I think one of the "easiest" steps would probably be to run a concurrent circuit of DC from a central inverter, stepped at the same voltage as the solar / home battery output.
Then you wire your EV charger and big electrical appliances like stoves, ovens, microwaves, fridges (?), electric boilers, central AC, heat pumps, etc. into that DC circuit.
That alone would switch the majority of your electrical consumption to DC. Maybe long-term, you could have a special DC socket that you plug toasters, kettles, crock pots, vacuums etc in to, if they became available and cheaper.
Normal LED lightbulbs shouldn't flicker on standard 60Hz circuits. Do you have a dimmer switch or smart switch in the circuit? I've noticed these cause flickering that's visible on camera or out of the side of my eyes.

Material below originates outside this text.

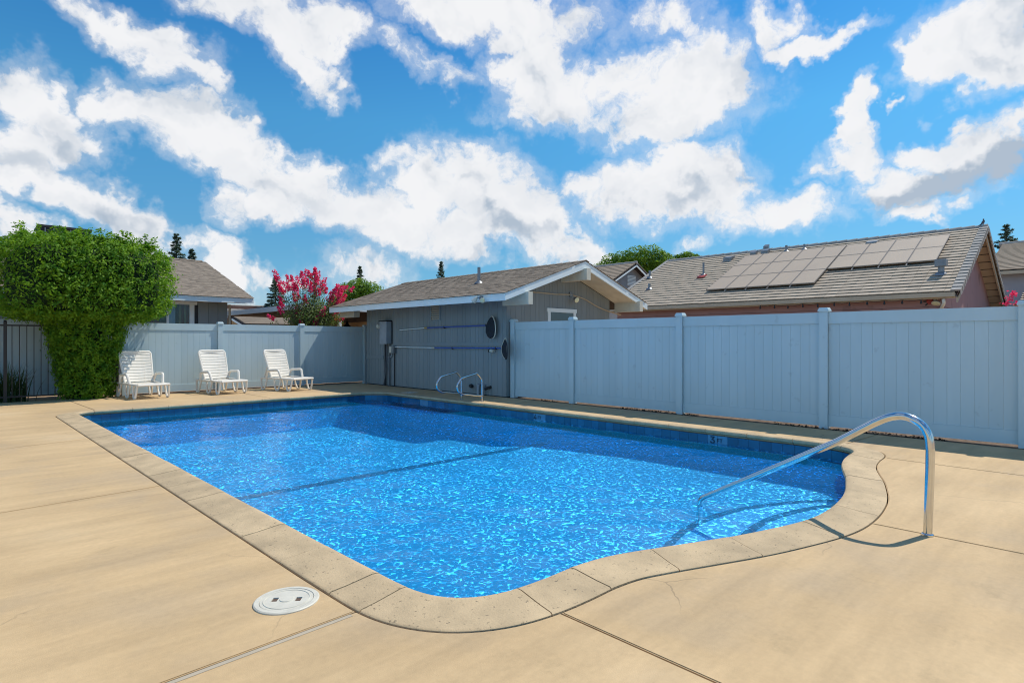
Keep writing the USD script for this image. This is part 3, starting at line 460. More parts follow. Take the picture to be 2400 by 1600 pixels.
# ================================================================ vinyl fences
def vinyl_fence(name, label, posts, z_top, axis, base=0.03, ph=1.87, cats='fence', boards=True, rail_z=(0.03, 0.2), face=-1):
    """posts: list of (x, y) in order; boards run between them; face: which side of the line the pool lies on."""
    p0 = posts[0]; t = thing(name, label, cats, (p0[0], p0[1], 0))
    for k, (x, y) in enumerate(posts):
        s = 0.0635
        q = part(t, 'post', [box(x - s, x + s, y - s, y + s, -0.06, ph - 0.035)], 'vinyl')
        cp = hexa([(x - s - .012, y - s - .012, ph - .034), (x + s + .012, y - s - .012, ph - .034), (x + s + .012, y + s + .012, ph - .034), (x - s - .012, y + s + .012, ph - .034)],
                  [(x - s + .004, y - s + .004, ph + .004), (x + s - .004, y - s + .004, ph + .004), (x + s - .004, y + s - .004, ph + .004), (x - s + .004, y + s - .004, ph + .004)])
        cb = box(x - s - .014, x + s + .014, y - s - .014, y + s + .014, ph - .058, ph - .0345)
        part(q, 'cap', [cp, cb], 'vinyl')
    for a, b in zip(posts[:-1], posts[1:]):
        a, b = V(*a, 0), V(*b, 0); d = b - a; L = np.linalg.norm(d); d /= L; o = V(d[1], -d[0], 0)
        a2, b2 = a + d * 0.064, b - d * 0.064; Lc = np.linalg.norm(b2 - a2); c = (a2 + b2) / 2
        part(t, 'top_rail', obox(c + V(0, 0, z_top - 0.088), d * Lc / 2, o * 0.0225, V(0, 0, 0.088)), 'vinyl')
        part(t, 'bottom_rail', obox(c + V(0, 0, base + 0.088), d * Lc / 2, o * 0.0225, V(0, 0, 0.088)), 'vinyl')
        nb = max(1, int(round(Lc / 0.152))); w = Lc / nb
        for k in range(nb):
            e = a2 + d * (k + 0.5) * w; h0, h1 = base + 0.177, z_top - 0.177
            z = (h0 + h1) / 2; hh = (h1 - h0) / 2
            # a board with small chamfers at both long edges: the groove between neighbours
            prof = [(-w / 2 + .0006, 0.006), (-w / 2 + .003, 0.0082), (w / 2 - .003, 0.0082), (w / 2 - .0006, 0.006), (w / 2 - .0008, -0.005), (w / 2 - .006, -0.011), (-w / 2 + .006, -0.011), (-w / 2 + .0008, -0.005)]
            v = np.array([e + d * u + o * q + V(0, 0, zz_) for zz_ in (h0, h1) for u, q in prof]); m = 8
            f = [[i_, (i_ + 1) % m, m + (i_ + 1) % m] for i_ in range(m)] + [[i_, m + (i_ + 1) % m, m + i_] for i_ in range(m)] + [[m, m + i_ + 1, m + i_ + 2] for i_ in range(m - 2)] + [[0, i_ + 2, i_ + 1] for i_ in range(m - 2)]
            part(t, 'board', (v, np.array(f)), 'vinyl')
    return t
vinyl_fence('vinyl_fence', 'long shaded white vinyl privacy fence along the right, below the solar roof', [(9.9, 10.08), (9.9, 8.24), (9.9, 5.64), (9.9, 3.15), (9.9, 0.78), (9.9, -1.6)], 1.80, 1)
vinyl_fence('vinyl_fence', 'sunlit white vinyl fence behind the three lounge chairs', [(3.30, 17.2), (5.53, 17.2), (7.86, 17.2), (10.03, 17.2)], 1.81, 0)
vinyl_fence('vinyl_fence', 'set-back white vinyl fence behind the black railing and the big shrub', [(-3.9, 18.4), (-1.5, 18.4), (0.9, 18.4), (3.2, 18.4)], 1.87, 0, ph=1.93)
struct('dirt_strip', cat([extrude(Polygon([(9.70, -1.5), (10.4, -1.5), (10.4, 10.1), (9.70, 10.1)]), -0.058, -0.008), extrude(Polygon([(3.2, 16.9), (9.7, 16.92), (9.7, 17.5), (3.2, 17.5)]), -0.058, -0.006)]), 'soil')

# ================================================================ paints and roof materials
P('grey_siding', c=(0.245, 0.275, 0.275), c2=(0.215, 0.245, 0.245), scale=1.5, rough=0.7, bump=0.25, bscale=60, stretch=(1, 1, 0.15), vary=0.06)
P('siding_backing', c=(0.05, 0.055, 0.06), rough=0.9)  # dark grey backing wall that shows in the gaps between boards
P('white_paint', c=(0.76, 0.82, 0.80), c2=(0.71, 0.77, 0.755), scale=2.0, rough=0.55)
P('cream_paint', c=(0.66, 0.62, 0.50), rough=0.6)
P('shingle', c=(0.40, 0.315, 0.23), c2=(0.27, 0.21, 0.155), scale=6.0, rough=0.9, bump=0.6, bscale=150, island=0.22)
P('shingle_dark', c=(0.07, 0.06, 0.055), rough=0.9)
P('concrete_tile', c=(0.50, 0.405, 0.30), c2=(0.42, 0.34, 0.25), scale=4.0, rough=0.85, bump=0.3, bscale=90, vary=0.10, island=0.08)
P('tile_cap', c=(0.36, 0.335, 0.30), c2=(0.30, 0.28, 0.25), scale=5.0, rough=0.85, bump=0.3, vary=0.10, island=0.06)
P('red_tile', c=(0.30, 0.165, 0.11), c2=(0.22, 0.12, 0.085), scale=5.0, rough=0.85, island=0.15)
P('tan_tile', c=(0.40, 0.31, 0.22), c2=(0.33, 0.25, 0.175), scale=5.0, rough=0.85, island=0.10)
P('under_tile', c=(0.035, 0.03, 0.03), rough=0.9)
P('stucco', c=(0.40, 0.24, 0.225), c2=(0.35, 0.205, 0.195), scale=0.9, rough=0.9, bump=0.4, bscale=70, spots=(1.4, 0.60, (0.20, 0.125, 0.12)), spotw=0.5, stretch=(1, 1, 0.25))
P('tan_trim', c=(0.46, 0.38, 0.27), c2=(0.40, 0.33, 0.23), rough=0.7)
P('panel', c=(0.46, 0.36, 0.255), c2=(0.43, 0.335, 0.24), scale=0.8, rough=0.55, spec=0.3)
P('panel_frame', c=(0.30, 0.245, 0.19), rough=0.5)
P('conduit_grey', c=(0.10, 0.11, 0.12), rough=0.5)
P('galvanised', c=(0.26, 0.27, 0.28), c2=(0.20, 0.21, 0.22), scale=8, rough=0.45, metal=0.7)
P('steel', c=(0.72, 0.72, 0.71), c2=(0.66, 0.66, 0.65), scale=20, rough=0.13, metal=1.0)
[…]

Get better ones. I installed expensive LED lamps at home and they’re fine. The guys in the office picked the cheapest ones and I don’t want to turn these ugly things on.
Edit: Paulmann Velora are the expensive lamps at home.
What's the most efficient for modern grids and electronics?
Would it be a higher frequency (1000hz)?
I know higher voltage systems are more dangerous but make it easier to transmit more power (toaster ovens in the EU are better because of 240v). I'm curious if we would pick a different voltage too and just have better/safer outlets.